His job ultimately took him to Pennsylvania, West Virginia, New Jersey and eventually DeRidder in 1984.

“The FAA decided they were going to computerize all flight service stations in Louisiana. There were seven small little airports and they decided they were going to close them all up and were going to build one and DeRidder won the contract,” he said. “We handled the whole state of Louisiana and offshore going to the oil and rigs. They wanted to know all the aircraft that was coming and going and we kept track of all of that.”

He also took part in designing disaster training protocol, “some of which they still use to this day and used during in Hurricane Katrina.”

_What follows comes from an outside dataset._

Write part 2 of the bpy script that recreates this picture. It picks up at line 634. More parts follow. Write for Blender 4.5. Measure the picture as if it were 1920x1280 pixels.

DePaolo said DeRidder was his final assignment with the FAA before retiring in 1997 with 41 years of service.

“By 1998, my wife said, ‘Joe, you’ve got to find yourself something to do. You’re driving me crazy around the house,’ ” he said. “I went to the police academy at 62 and I joined the DeRidder force as an officer and worked patrol for six years. I would have stayed longer, but my wife was in bad health and wheel chair-bound and I just couldn’t leave her.”

Throughout his career and the many states he’s lived in, the one thing that remained constant was the Civil Air Patrol.

“The Civil Air Patrol is a very big part of my life,” he said. “I refuse to give it up.”

The CAP is a congressionally chartered, federally supported non-profit corporation that serves as the official civilian auxiliary of the Air Force. It’s a volunteer organization with aviation-minded membership.

“It was formed at the beginning of World War II because there were a lot of private pilots with private aircraft who wanted to do their part,” he said. “They wound up doing a lot of submarine patrol off the Gulf and the East Coast. Some of them did carry mines to drop to try and get ahold of a sub that way but most just recorded them to the Coast Guard and then the Coast Guard went out to get them.”

He said the CAP has three main missions: disaster relief, aerospace education and the cadet program.

DePaolo, who serves as the public affairs officer for the Lake Charles Squadron, said the local CAP helped with search and rescue during Hurricane Harvey and also took aerial photos of the flooding to send to the FEMA office in Houston.

“The cadet program is what I love,” he said. “The kids are 13 to 18 years of age, and we have 27 cadets in our program right now.”

He said cadets are taught a myriad of skills and life lessons, from how to read a map to how to motivate and lead a team while accomplishing difficult goals.

DePaolo, 83, was recently recognized for his 50-plus years of membership in the CAP.

He said the lessons learned in the cadet program will stay with a person long after they leave the program.

“It taught me good citizenship and responsibility,” he said. “It prepared me for life.”